┌─ Data to use

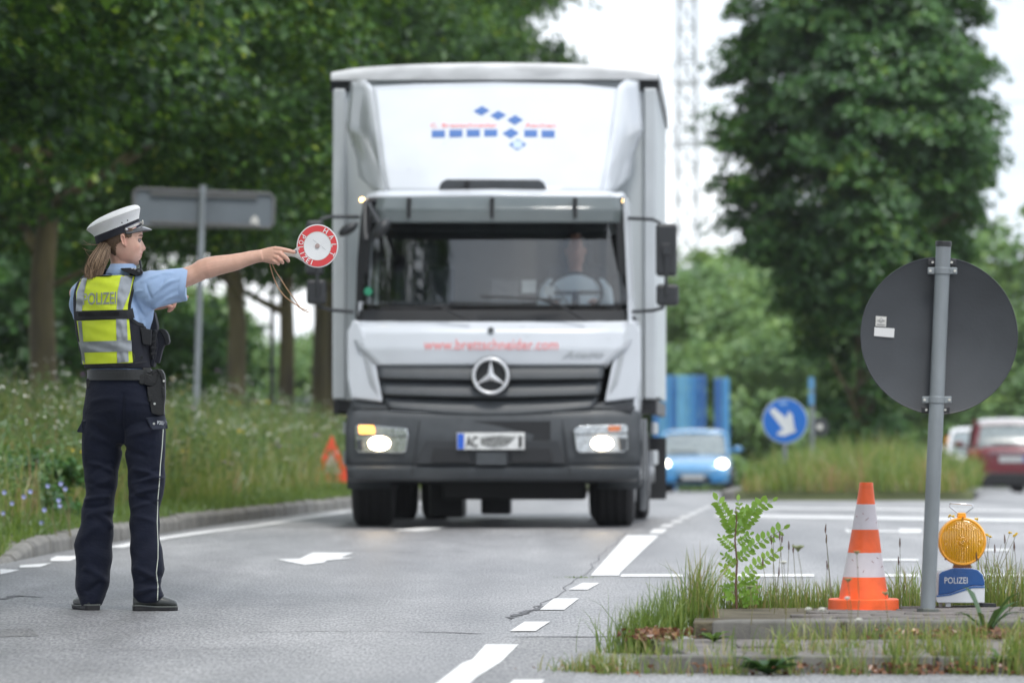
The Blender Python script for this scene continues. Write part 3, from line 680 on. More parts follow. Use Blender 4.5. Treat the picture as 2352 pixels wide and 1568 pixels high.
V, Fc, T = blades(x, Y, np.full(n, .09), rng.uniform(.03, .16, n), .003, .3, rng, rng.beta(2.2, 1.8, n))
tag(mesh_from('dry_grass', V, Fc, L_GRASS, tone=T, kind='stuff'), 'thin grass along the back edge of the traffic island', 'grass')
# fallen leaves
M_DL = leaf_mat('dead_leaf', [(0, (.10, .045, .02)), (.5, (.22, .10, .05)), (.85, (.32, .18, .09)), (1, (.45, .30, .05))], .15, .05)
def litter(label, cx, cy, sx, sy, z, n, size, seed):
    rng = np.random.default_rng(seed); c = np.stack([rng.normal(cx, sx, n), rng.normal(cy, sy, n), z + rng.random(n) * .035], 1)
    V, Fc, T = cards(c, rng.normal(size=(n, 3)) * .7 + [0, -.3, 1], rng.uniform(.6, 1.4, n) * size, rng, asp=.9, fold=.3); tag(mesh_from('fallen_leaves', V, Fc, M_DL, tone=T, kind='stuff'), label, 'fallen leaves')
litter('pile of brown fallen leaves beside the grass at the left end of the island', .535, 20.45, .055, .09, .055, 260, .022, 1)
litter('brown and yellow fallen leaves along the front kerb at the right', 1.5, 18.9, .28, .06, .0, 190, .022, 2)
litter('fallen leaves caught by the upper kerb at the right edge', 1.72, 20.4, .16, .07, .06, 170, .026, 3)
litter('brown litter and dead bits between the grass of the front kerb', .95, 18.93, .33, .09, .0, 240, .012, 9)
litter('few fallen leaves on the road before the front kerb', .9, 18.85, .3, .05, .0, 60, .02, 4)

# robinia seedling with pinnate leaves
L_ROB = leaf_mat('seedling_leaf', [(0, (.13, .27, .035)), (.6, (.22, .38, .06)), (1, (.34, .50, .08))], .45, .03)
rs = thing('robinia_seedling', 'young leafy seedling with oval leaflets growing behind the island kerb', 'seedling', (P(1690, 1400, 22.2).x, 22.2, .10))
b = MB(); YS = 22.2
stem = [P(x, y, YS) for x, y in ((1692, 1402), (1690, 1340), (1693, 1290), (1688, 1240), (1692, 1195), (1690, 1165))]
b.tube(stem, [.005, .0045, .004, .0033, .0025, .0015], 6); b.build('stem', M_STEMR, rs, world=True)
lv = [((1692, 1240), (1672, 1190), (1648, 1149), 11), ((1690, 1225), (1720, 1195), (1748, 1152), 11), ((1692, 1205), (1712, 1180), (1774, 1150), 9), ((1690, 1290), (1730, 1252), (1800, 1214), 12),
      ((1692, 1345), (1735, 1300), (1785, 1266), 10), ((1690, 1200), (1700, 1175), (1695, 1150), 5), ((1690, 1265), (1672, 1250), (1655, 1232), 7), ((1692, 1300), (1680, 1290), (1662, 1275), 7),
      ((1692, 1330), (1676, 1322), (1660, 1300), 7), ((1692, 1250), (1708, 1240), (1722, 1228), 6), ((1692, 1345), (1676, 1350), (1662, 1345), 6), ((1692, 1360), (1712, 1340), (1735, 1330), 8),
      ((1694, 1375), (1720, 1365), (1738, 1350), 8), ((1692, 1378), (1680, 1370), (1668, 1372), 6), ((1700, 1390), (1722, 1380), (1742, 1376), 7), ((1690, 1220), (1678, 1210), (1668, 1200), 6)]
for i, (a, m_, c, nl) in enumerate(lv):
    rd = random.Random(i); dy = rd.uniform(-.06, .06)
    A, Mm, C = P(*a, YS), P(*m_, YS + dy / 2), P(*c, YS + dy); lb = MB(); lb.tube([A, A.lerp(Mm, .6), Mm, Mm.lerp(C, .6), C], [.0012] * 5, 4)
    for k in range(nl):
        f = (k + 1) / nl; p = (A.lerp(Mm, f * 2) if f < .5 else Mm.lerp(C, f * 2 - 1)); t = (C - A).normalized()
        for sg in ((-1, 1) if k < nl - 1 else (0,)):
            s_ = .016 * rd.uniform(.75, 1.15) * (1.15 if i < 5 else .8); side = t.cross(Vector((0, -.9, .35))).normalized() * sg
            d = (t * .5 + side + Vector((0, rd.uniform(-.5, .3), rd.uniform(-.15, .25)))).normalized() if sg else t
            n_ = d.cross(Vector((rd.uniform(-.3, .3), .9, .4))).normalized(); L = s_ * 1.9
            lb.add([p, p + d * L * .3 + n_ * s_ * .48, p + d * L * .7 + n_ * s_ * .46, p + d * L, p + d * L * .7 - n_ * s_ * .46, p + d * L * .3 - n_ * s_ * .48], [(0, 1, 2, 3), (0, 3, 4, 5)])
    o = lb.build('leaf', L_ROB, rs, world=True)
    at_ = o.data.attributes.new('tone', 'FLOAT', 'POINT'); at_.data.foreach_set('value', [rd.uniform(.2, .8)] * len(o.data.vertices))

# single stems: wild carrot heads, plantain spikes, ragwort
M_HEAD = mat('seed_head', (.30, .34, .17), .9, var=.3, vs=90, bump=.6, bs=300); M_SPIKE = mat('plantain_spike', (.13, .075, .055), .9, var=.3, vs=60, bump=.6, bs=250)
def carrot(px, py, Y, r, base, lab, cup=True):
    t = thing('wild_carrot', lab, 'plant', (P(base, 1450, Y).x, Y, .05 if Y < 20.6 else .1), group='wild carrot seed heads on the island'); top = P(px, py, Y); q = Vector((t.location.x, Y, t.location.z))
    s_ = MB(); s_.tube([q, q.lerp(top, .5) + Vector((.01, 0, .01)), top - Vector((0, 0, r * .8))], [.0018, .0014, .001], 5); s_.build('stem', M_STEM, t, world=True)
    h = MB(); rd = random.Random(int(px))
    for k in range(26):
        a = k * 2.4; rr = r * math.sqrt(k / 26); e = top + Vector((rr * math.cos(a), rr * math.sin(a) * .8, (-.2 + .45 * (rr / r) ** 2 if cup else .3 - .5 * (rr / r) ** 2) * r))
        h.tube([top - Vector((0, 0, r * .85)), e], [.0006, .0008], 3); h.ball(e, r * .2, 5, 4)
    h.build('seed_head', M_HEAD if cup else M_FW, t, world=True)
for a in [(1833, 1256, 20.2, .020, 1850, 'largest green wild carrot head standing clear between seedling and cone'), (1968, 1267, 19.6, .011, 1965, 'wild carrot head in front of the upper orange band of the cone'),
          (1948, 1330, 19.5, .013, 1950, 'wild carrot head before the lower bands of the cone, left of its middle'), (2034, 1361, 19.6, .012, 2030, 'wild carrot head at the right foot of the cone'),
          (1722, 1347, 20.6, .014, 1725, 'wild carrot head at the foot of the leafy seedling')]: carrot(*a)
for a in [(1857, 1397, 19.4, .011, 1857, 'white flower head left of the cone foot, farther left one'), (1888, 1398, 19.3, .013, 1886, 'white flower head just left of the cone foot'),
          (1972, 1422, 19.2, .013, 1970, 'white flower head in front of the cone foot'), (1800, 1290, 20.5, .012, 1802, 'pale white flower head above the thin wait line'), (1946, 1372, 19.4, .010, 1945, 'small white flower head on the cone ring')]: carrot(*a, cup=False)
pl_all = [(1791, 1232), (1796, 1238), (1772, 1242), (1777, 1236), (1812, 1255), (1822, 1262), (1896, 1216), (1898, 1240), (1789, 1315), (2067, 1248), (2064, 1290), (2076, 1355), (1900, 1300), (1752, 1292), (2243, 1280), (2285, 1262), (2308, 1240), (2330, 1256)]
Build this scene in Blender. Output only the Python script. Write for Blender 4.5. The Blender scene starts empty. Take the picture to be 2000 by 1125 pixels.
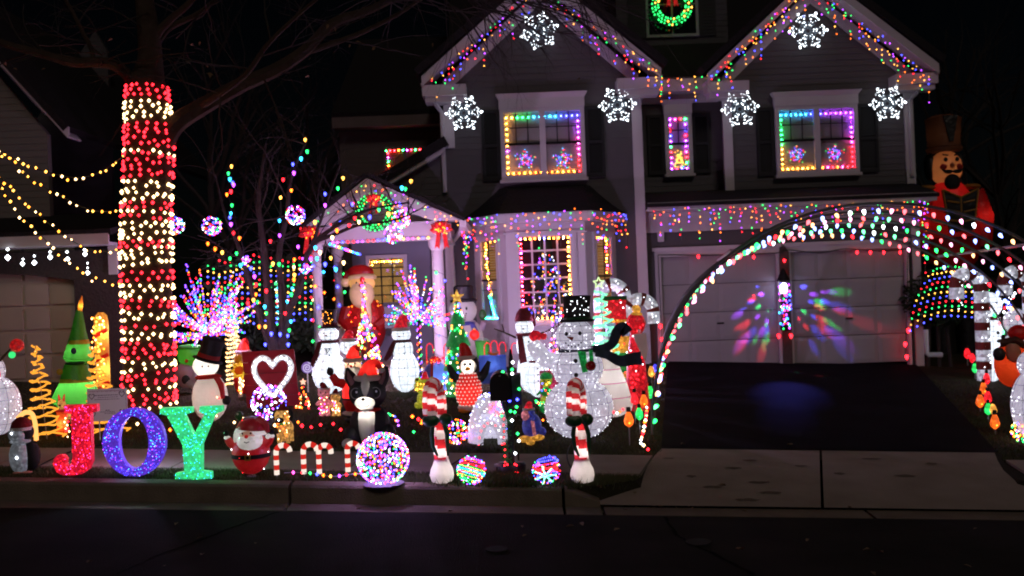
import bpy, math, random
import numpy as np
from math import sin, cos, pi, radians, sqrt
from mathutils import Vector, Matrix

sc = bpy.context.scene
col = sc.collection
rnd = random.Random(7)

# ---------------------------------------------------------------- camera, sky, dim street light, exposure
FPX = 1900.0                     # focal length in pixels of the 2000 px wide photograph
ROLL = radians(2.2)
EYE = 1.65
cam_data = bpy.data.cameras.new('camera')
cam_data.sensor_width = 36.0
cam_data.lens = FPX / 2000.0 * 36.0
cam_data.clip_start = 0.1
cam_data.clip_end = 2000.0
cam_data.dof.use_dof = True            # the photograph is a little soft behind the kerb
cam_data.dof.focus_distance = 8.4
cam_data.dof.aperture_fstop = 1.7
cam = bpy.data.objects.new('camera', cam_data)
col.objects.link(cam)
cam.matrix_world = Matrix.Translation((0, 0, EYE)) @ Matrix.Rotation(pi / 2, 4, 'X') @ Matrix.Rotation(-ROLL, 4, 'Z')
sc.camera = cam

world = bpy.data.worlds.new('World')
sc.world = world
world.use_nodes = True
wn = world.node_tree
sky = wn.nodes.new('ShaderNodeTexSky')
sky.sky_type = 'NISHITA'
sky.sun_disc = False
sky.sun_elevation = radians(35)
sky.sun_rotation = radians(195)
wn.links.new(sky.outputs[0], wn.nodes['Background'].inputs[0])
wn.nodes['Background'].inputs[1].default_value = 0.0002      # night

sun_data = bpy.data.lights.new('street_glow', 'SUN')
sun_data.energy = 0.29
sun_data.angle = radians(14)
sun_data.color = (1.0, 0.83, 0.72)
sun = bpy.data.objects.new('street_glow', sun_data)
col.objects.link(sun)
# light travels forward (+Y), down and a little to the left: the street lamps stand behind the photographer
sun.rotation_euler = Vector((-0.20, 0.80, -0.58)).to_track_quat('-Z', 'Y').to_euler()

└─

To do:
Look above for the line containing "Build this scene", then write out every line from there down to the line containing "from mathutils import Vector, Matrix", that line included, with no pictures.

Result for this exercise:
Build this scene in Blender. Output only the Python script. Write for Blender 4.5. The Blender scene starts empty. Take the picture to be 2000 by 1125 pixels.
import bpy, math, random
import numpy as np
from math import sin, cos, pi, radians, sqrt
from mathutils import Vector, Matrix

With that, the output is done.